On the surface, Germany does not feel so very different from the States.

Like any first-world country, its residents don't ponder whether the electricity will stay on or if the shower water will be hot. The trains run on time, if not quite like the razor-precise clock we were promised.

The familiarity is further heightened by the steady hand of English, reaching out to reassure us in moments of alarmed uncertainty. (My panic, I should note abashedly, has so far been limited to not being able to order the pastry I desire. Life here is not difficult.)

Almost any clerk will automatically switch over to English upon request ("Sprechen Sie Englisch bitte?" fumbles off my tongue a dozen times daily) and some even sense it before the phrase hits the air.

Much of the noticeable difference is slight. The beer is still bubbly, golden, frothy — but it's better. The flavor is richer, deeper, simply delicious. The grocery is still stocked and bustling — but the cilantro is missing, the labels are only half decipherable, the bags cost 10 cents apiece. (You learn quickly to bring your own.) The trash cans are still behind the apartment — but the bottles go back to the supermarket, or to a city receptacle on a random block, and all the plastic packaging goes into translucent yellow bags (where does one get those yellow bags??) every few weeks.

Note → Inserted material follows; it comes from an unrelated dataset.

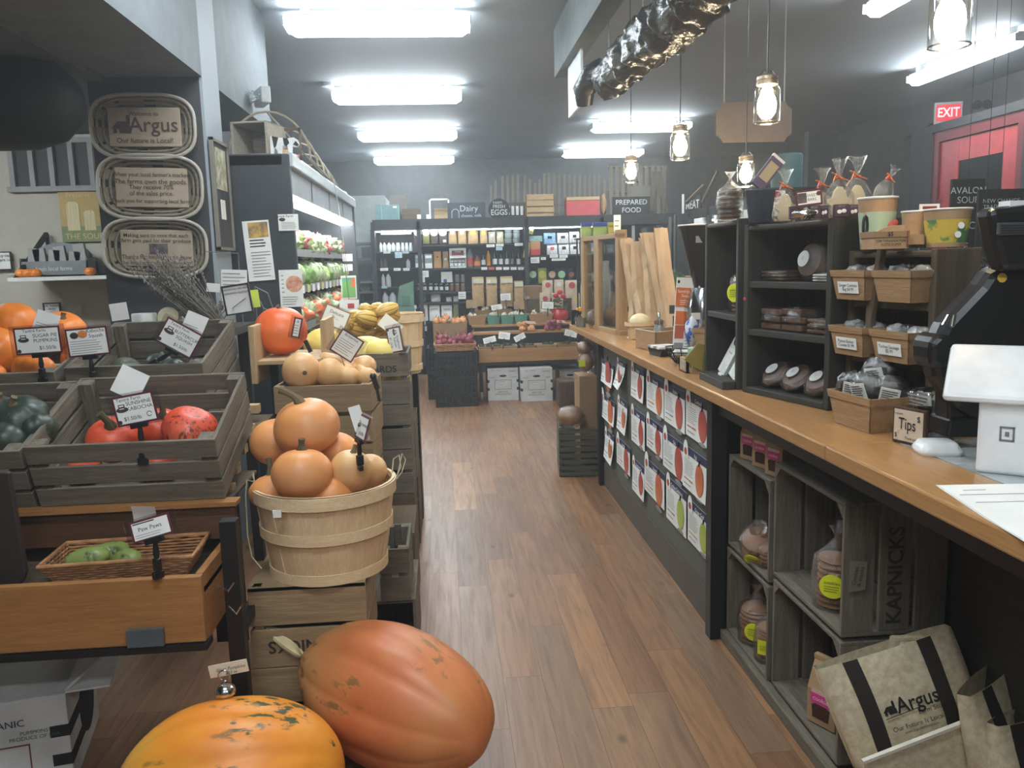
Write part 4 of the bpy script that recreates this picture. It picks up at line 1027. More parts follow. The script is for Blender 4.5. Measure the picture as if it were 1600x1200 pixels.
pumpkin('big round bright orange pumpkin on the pale pine tray',(p.x,3.68,zb+.115),.115,skin('bright orange skin',srgb(236,104,46),srgb(222,88,36),srgb(238,130,60),srgb(200,90,50),40,lo=.7),rot=(.1,0,0),hz=.93,ribs=12,dep=.012,lump=.02,dim=.07,stem=.15,sr=.1)
t=tag_at('tall narrow tag hanging on the front of the big round pumpkin',464,512,3.53,.035,.085,[('$',0,.3,.014)],roll=14,clip=False,logo=False);lines(t,-.012,.012,-.03,.015,4,-.0016,seed=4)
solo('black_clip',MB().bar((0,0,0),(.02,0,-.05),.016),BLACKPL,'small black clip at the right of the big round pumpkin','clip',loc=at(477,532,y=3.55))
# delicata pile in a cardboard box and hanging basket
bx=at(536,523,y=4.4),at(606,526,y=4.4)
t=thing('cardboard_box','shallow brown cardboard box heaped with delicata squash','cardboard box',((bx[0].x+bx[1].x)/2,4.55,.98))
W=bx[1].x-bx[0].x+.1
MB().box(-W/2,-.15,0,W/2,-.145,.15).box(-W/2,.145,0,W/2,.15,.15).box(-W/2,-.15,0,-W/2+.005,.15,.15).box(W/2-.005,-.15,0,W/2,.15,.15).box(-W/2,-.15,0,W/2,.15,.005).build('box_walls',CARDB,t)
MB().box(-W/2,-.15,-.5,W/2,.15,-.01).box(-W/2,-.15,-.98,W/2,.15,-.52).build('black_stand',BLACKPL,t)
dl=[(540,508,.055,.3),(556,515,.06,-.7),(577,521,.05,.2),(575,498,.058,-.9),(552,497,.055,1.1),(571,486,.055,0),(600,505,.05,.6),(612,492,.055,-.3),(589,484,.052,.5),(534,522,.045,.1),(562,505,.05,1.3),(595,519,.045,.8),(605,484,.05,2)]
for i,(px,py,r,rz_)in enumerate(dl):
    dd=thing('delicata_squash','striped yellow delicata squash in the heap at the end of the squash stand','squash',at(px,py,y=4.45+.05*(i%3)),(R(75),0,rz_),'delicata squash in the heap')
    MB().ell((0,0,0),(r*.8,r*.8,r*1.35),14,24,lambda p,u,t:p*(1-.06*abs(math.sin(4.5*t)))).build('squash_flesh',DELI,dd,smooth='all')
p=at(628,545,y=4.75)
bushel('tall narrow veneer basket of delicata at the aisle end of the squash stand',(p.x,4.78,.885),.125,.34,rz=.3,hoops=(.1,.5,.92))
for i,(px,py,r)in enumerate(((628,505,.055),(645,510,.045),(618,500,.05))):
    dd=thing('delicata_squash',ORD[i]+' delicata squash from the heap side in the tall veneer basket','squash',at(px,py+4,y=4.76),(R(70),0,.4*i),'delicata squash in the tall basket')
    MB().ell((0,0,0),(r*.8,r*.8,r*1.25),14,24,lambda p,u,t:p*(1-.06*abs(math.sin(4.5*t)))).build('squash_flesh',DELI,dd,smooth='all')
t=thing('basket_stand','black stand under the tall veneer basket','stand',(p.x,4.78,0));MB().box(-.1,.02,0,.08,.2,.885).build('pedestal',BLACKPL,t)

# ------------------------------------------------------------------ refrigerated produce case
FX=-.80;FY0,FY1=4.8,8.25;FT=2.125
def fridge():
    t=thing('produce_case','tall open refrigerated produce case with dark side panel and bright canopy light','refrigerated case',(0,0,0))
    SD=col('dark case paint',52,56,60,rough=.5);SI=col('grey case lining',70,74,78,rough=.5)
    m=MB().prism([(-1.7,0),(FX+.06,0),(FX+.06,.5),(FX,.62),(FX-.02,FT),(-1.7,FT)],FY0,FY0+.05);m.build('side_panel',SD,t,bevel=.008)
    m=MB().prism([(-1.7,0),(FX+.06,0),(FX+.06,.5),(FX,.62),(FX-.02,FT),(-1.7,FT)],FY1-.05,FY1);m.build('side_panel',SD,t,bevel=.008)
    MB().box(-1.7,FY0,.0,-1.62,FY1,FT).build('back_panel',SI,t)
    MB().box(-1.7,FY0,FT-.06,FX-.06,FY1,FT).build('roof',SD,t)
    MB().box(-1.6,FY0+.05,0,FX+.05,FY1-.05,.5).build('base',SD,t)
    m=MB().box(FX-.06,FY0+.02,FT-.07,FX-.005,FY1,FT+.01);m.build('canopy_bumper',col('pale bumper',176,186,190,rough=.35),t,bevel=.01)
    MB().box(FX-.05,FY0+.05,FT-.21,FX-.035,FY1-.05,FT-.07).build('canopy_panel',col('white canopy',150,158,164,rough=.4),t)
    for k in range(1,4):MB().box(FX-.034,FY0+k*.86,FT-.2,FX-.028,FY0+k*.86+.01,FT-.07).build('canopy_joint',GREYINK,t)
    MB().box(FX-.16,FY0+.06,FT-.235,FX-.04,FY1-.06,FT-.215).build('light_strip',emis('lit canopy strip',(.9,.98,1),7),t)
    for i,(z,x)in enumerate(((1.60,-1.2),(1.37,-1.1),(1.13,-1.05),(.90,-1.0))):
        s=MB().box(-1.62,FY0+.05,z-.02,FX-.12+.02*i,FY1-.05,z).build('shelf',BLACKMT,t)
        MB().box(FX-.12+.02*i,FY0+.05,z-.03,FX-.115+.02*i,FY1-.05,z+.02).build('shelf_rail',col('silver rail',150,154,156,rough=.3),s)
    for yz,z in((5.0,2.0),(5.0,1.89)):MB().lathe([(.012,0),(.012,.01)],12,Matrix.Translation((-1.2,FY0-.001,z))@Matrix.Rotation(R(90),4,'X')).build('bolt',CHROME,t)
fridge()
LEAF=[skin('pale green leaves',srgb(196,216,140),srgb(158,190,96),srgb(224,232,190),srgb(110,150,70),20,lo=.6,rough=.6),skin('mid green leaves',srgb(120,160,76),srgb(84,128,56),srgb(160,190,110),rough=.6),
 skin('white green wrap',srgb(190,200,160),srgb(160,180,120),srgb(214,218,204),srgb(90,120,70),22,lo=.56,rough=.35),skin('dark green leaves',srgb(64,96,52),srgb(48,78,42),srgb(90,120,70),rough=.6)]
CARROT=skin('carrot orange',srgb(232,128,70),srgb(214,100,48),srgb(236,150,100));RADISH=skin('radish pink',srgb(208,70,84),srgb(190,50,66),srgb(226,160,160))
def crumple(r,amp=.3,seed=0,nu=12,nv=18,f=2.2):
    off=Vector((seed*2.3,seed,1))
    return MB().ell((0,0,0),r,nu,nv,lambda p,u,t:p*(1+amp*noise.noise(p*f+off)+amp*.4*noise.noise(p*f*2.7+off)))
row=0
SHN=['top','second','third','lowest']
for si,(z,x)in enumerate(((1.60,-1.02),(1.37,-1.0),(1.13,-.98),(.90,-.97))):
    y=FY0+.16;i=0
    while y<FY1-.15:
        kind=(['leaf','bag','leaf','leaf','rad','bag','leaf'],['head','pack','pack','pack','head','pack'],['carrot','bag','carrot','pack','bag'],['bag','dark','carrot','bag','dark'])[si][i%5]
        wi=.105 if kind!='pack' else .085
        nm,ct,m,lb={'leaf':('leafy_greens','leafy greens',LEAF[0]if i%2 else LEAF[2],'leafy green bunch'),'bag':('salad_bag','bagged salad',LEAF[2],'white green bag of salad'),'rad':('radish_bunch','radishes',RADISH,'pink radish bunch'),
 'head':('lettuce_head','lettuce',LEAF[1]if i%3 else LEAF[0],'round green lettuce'),'pack':('salad_pack','salad pack',LEAF[2],'upright white pack'),'carrot':('carrot_bunch','carrots',CARROT,'orange carrot bunch'),'dark':('kale_bunch','kale',LEAF[3],'dark green kale bunch')}[kind]
        rz_=.085 if kind!='pack' else .1
        solo(nm,crumple((.12,wi*1.02,rz_),.15 if kind=='pack' else .3 if kind=='head' else .6,si*20+i,16,22,3.2),m,f'{lb}, {ORD[i % 20]} from near end on {SHN[si]} shelf of open case',ct,loc=(x,y,z+rz_*.8),smooth='all')
        y+=wi*2.05;i+=1
# hanging bottles row & cards
for k in range(14):
    p=Vector((FX-.10,5.0+k*.22,1.335))
    solo('shelf_tag',MB().box(0,-.05,-.03,.003,.05,.02),WHITE if k%3 else col('yellow tag',220,214,150),f'{ORD[k]} shelf tag from the near end along the second shelf rail of the case','price tag','shelf tags in the produce case',loc=p+Vector((.008,0,.03)))
for k in range(18):
    solo('dressing_bottle',MB().lathe([(0,0),(.028,0),(.028,.11),(.012,.14),(.012,.165),(0,.165)],10),[LEAF[2],GREYINK,col('amber dressing',170,140,90)][k%3],'small bottle in the front row of the third shelf in the open case','bottle','dressing bottles in the produce case',loc=(FX-.14,5.0+k*.17,1.132),smooth=True)
# papers on the fridge side (plane y = 4.79)
def paper_px(name,label,cat,tl,br,y,m=WHITE,poly=None,tilt=0):
    return panel_y(name,label,cat,tl,br,y,m,.003,tilt=tilt,part='sheet')
t=paper_px('flyer','long clipped white flyer with a yellow photo on the dark case side','flyer',(380,345),(428,438),4.79,tilt=-3)
w_,h_=t['w'],t['h'];MB().box(-w_*.3,-.002,h_*.22,w_*.45,0,h_*.47).build('photo',col('orange yellow photo',220,176,80,c2=srgb(120,96,80),scale=18),t);lines(t,-w_*.3,w_*.4,h_*.05,h_*.2,3,-.002,INK,.35,3);lines(t,-w_*.3,w_*.45,-h_*.45,h_*.0,9,-.002,seed=2)
t=paper_px('info_card','small white card with truck logo high on the dark case side','card',(434,335),(467,360),4.79)
w_,h_=t['w'],t['h'];text('Tantré Farm',.02,INK,t,(-w_*.2,-.002,h_*.38));lines(t,-w_*.35,w_*.4,-h_*.4,h_*.05,5,-.002,seed=5);MB().ell((-w_*.3,-.001,h_*.18),(.018,.001,.01),6,14).build('logo',MATS['dark logo print'],t)
t=paper_px('food_flyer','white flyer with a round food photo low on the dark case side','flyer',(435,422),(475,479),4.79)
w_,h_=t['w'],t['h'];MB().lathe([(w_*.36,0),(w_*.36,.001)],30,Matrix.Translation((w_*.14,-.001,h_*.12))@Matrix.Rotation(R(90),4,'X')).build('food_photo',col('food photo',190,110,84,c2=srgb(222,180,150),scale=40),t);lines(t,-w_*.4,w_*.3,-h_*.45,-h_*.2,4,-.002,seed=6);lines(t,-w_*.4,-w_*.28,-h_*.15,h_*.4,5,-.002,seed=7)
# celery poster facing the aisle at the far end of the case, and big white sheet below
t=panel_y('celery_poster','framed picture of green stalks hanging in front of the open case','poster',(532,431),(558,467),5.9,col('poster white frame',226,228,210),.01)
w_,h_=t['w'],t['h'];MB().box(-w_*.42,-.002,-h_*.42,w_*.42,0,h_*.42).build('picture_ground',col('poster teal',92,168,150),t)
for k in range(6):MB().box(-w_*.4+k*w_*.135,-.004,-h_*.4,-w_*.4+k*w_*.135+w_*.1,-.002,h_*(.25+.05*(k%2))).build('drawn_stalk',col('poster stalk green',128,186,82),t)
MB().box(w_*.18,-.005,0,w_*.42,-.003,h_*.4).build('orange_block',col('poster orange',226,122,74),t)
panel_y('note_card','white note card above the framed stalk picture','card',(535,397),(551,408),6.0,WHITE,.004);panel_y('note_card','lower white note card with a dark corner above the stalk picture','card',(536,413),(551,423),6.0,WHITE,.004)
t=panel_y('white_placard','white placard with a red mark behind the cardboard price card','card',(530,469),(562,492),5.2,WHITE,.004);MB().box(-.01,-.002,-.005,.03,0,.025).build('red_mark',col('red mark',206,70,76),t)
for o in[q for q in bpy.data.objects if q.name in('celery_poster','white_placard')]:MB().bar((0,.004,o['h']/2),(-.05,.004,FT-.1-o.location.z),.004).build('hanging_wire',CHROME,o)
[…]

Just yesterday, I passed row upon row of those yellow bags learning up against buildings, bulging with milk cartons, clear trays that once held vegetables, crumbled sippy drinks. They looked like a haphazard row of fat bowling pins, about to teeter over. And I thought to myself, slightly helplessly: How does this odd system work? What exactly can go in those bags? Where do you get them? How do you know when to put them out?

I was confessing my periodic bewilderment to a new acquaintance recently, and commenting that in a dream world I would write all of these confoundments up in essays.

"Why a dream world?" she asked. "Why not now? Nothing ever will be as strange as it is now."

And so it's true. And here I go.

1 comment:

Julie said...

Finally caught up on your blog and realized it's been two years since I was in Germany and now I want to go back! I totally remember now - my sister had a million different "garbage" cans for different things (bottles, plastic, cardboard, compost, etc.) and I got yelled at if I put something in the wrong one.